Чтобы понять вдохновение слепого художника, вскормленного светом, ветрами и пеной морской, нужно пожить на скале. Сам дух этих мест питает людей. Я верю в капиллярное проникновение географии в наши души. «Мы – порождение наших пейзажей», – писал Лоренс Даррелл.

Благодаря пребыванию на этой скале я стал проникать в физическую субстанцию гомеровского эпоса. Генри Миллер полагал, что всякое путешествие в Грецию наполнено «духовными видениями». Нужно проникнуться той физической материей, из которой Гомер изваял свои поэмы.

Свет неба, ветер, шелестящий в деревьях, лежащие в дымке острова, блуждающие по морю тени, шторма – все это отголоски античной геральдики. У каждого места есть свой гербовый щит. В Греции в него бьется ветер, его заливает свет, на нем проступают отроги гор. Одиссей получал эти же сигналы на борту своего корабля. Воины Приама и Агамемнона получали их на Троянской равнине. Жить в географии значит сокращать расстояние между телом читателя и абстракцией текста.

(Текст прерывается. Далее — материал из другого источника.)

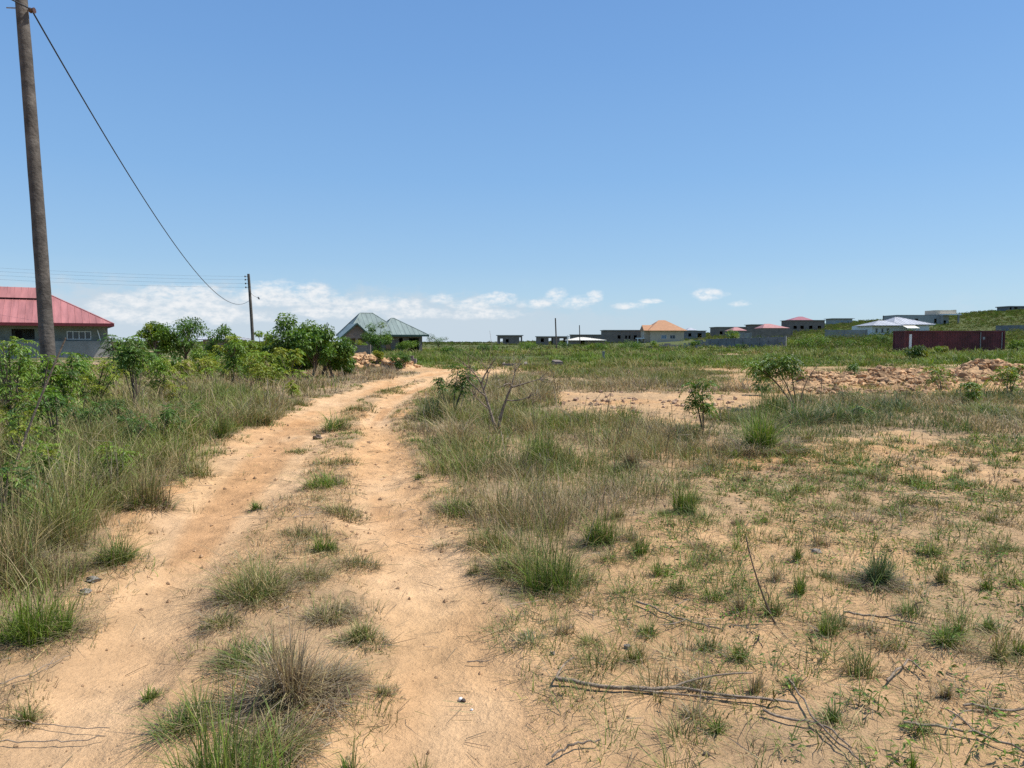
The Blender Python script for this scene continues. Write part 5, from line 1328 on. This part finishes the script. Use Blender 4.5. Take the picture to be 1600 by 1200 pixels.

Абстрагироваться от реальности?

«Илиаду» и «Одиссею» можно рассматривать как поэмы без топографии. Нет нужды укоренять их в каком-то конкретном месте, потому что они адресованы универсальному не-месту. Вневременность этих поэм обращена к человеческой душе. В конце концов, мифы никогда не опирались на реальность. Разве Евангелие не нашло благодатную почву среди инуитов, так же как среди евреев? Нужно ли точно определять местоположение леса, в котором разворачивается шекспировский «Сон в летнюю ночь», чтобы влюбиться в Пака? Идеи не подразумевают географических карт, и Гомер прекрасно обходится без путеводителя Мишлен. Тем не менее исследователи упорно восстанавливали маршрут плавания Одиссея. А после того как Генрих Шлиман раскопал руины Трои, археологи посвятили себя поискам града Приама. Гомеровская география стала целой наукой. Некоторые ученые пошли еще дальше. Они хотели доказать, что ахейцы пришли с берегов Балтийского моря и говорили на индоевропейских языках. Ален Бомбар утверждал, что Одиссей пересек пролив Гибралтар и добрался до Канарских островов и Исландии. В 1920-х годах эллинист Виктор Берар описал маршрут Одиссея[7] и идентифицировал все места, расположив, например, царство Цирцеи в Италии, пещеру Калипсо на юге Гибралтара, Эоловы острова и остров светоносного бога – рядом с Сицилией, а территорию лотофагов – в Тунисе. В 1980-х годах путешественник Тим Северен построил корабль гомеровского периода и плавал по геопоэтическому архипелагу Одиссея, используя морские приспособления той эпохи. Думается, все эти шерлоки холмсы гомеровских штудий просто теряли время, играя в поиски сокровищ, вместо того, чтобы довольствоваться красотой самих поэм.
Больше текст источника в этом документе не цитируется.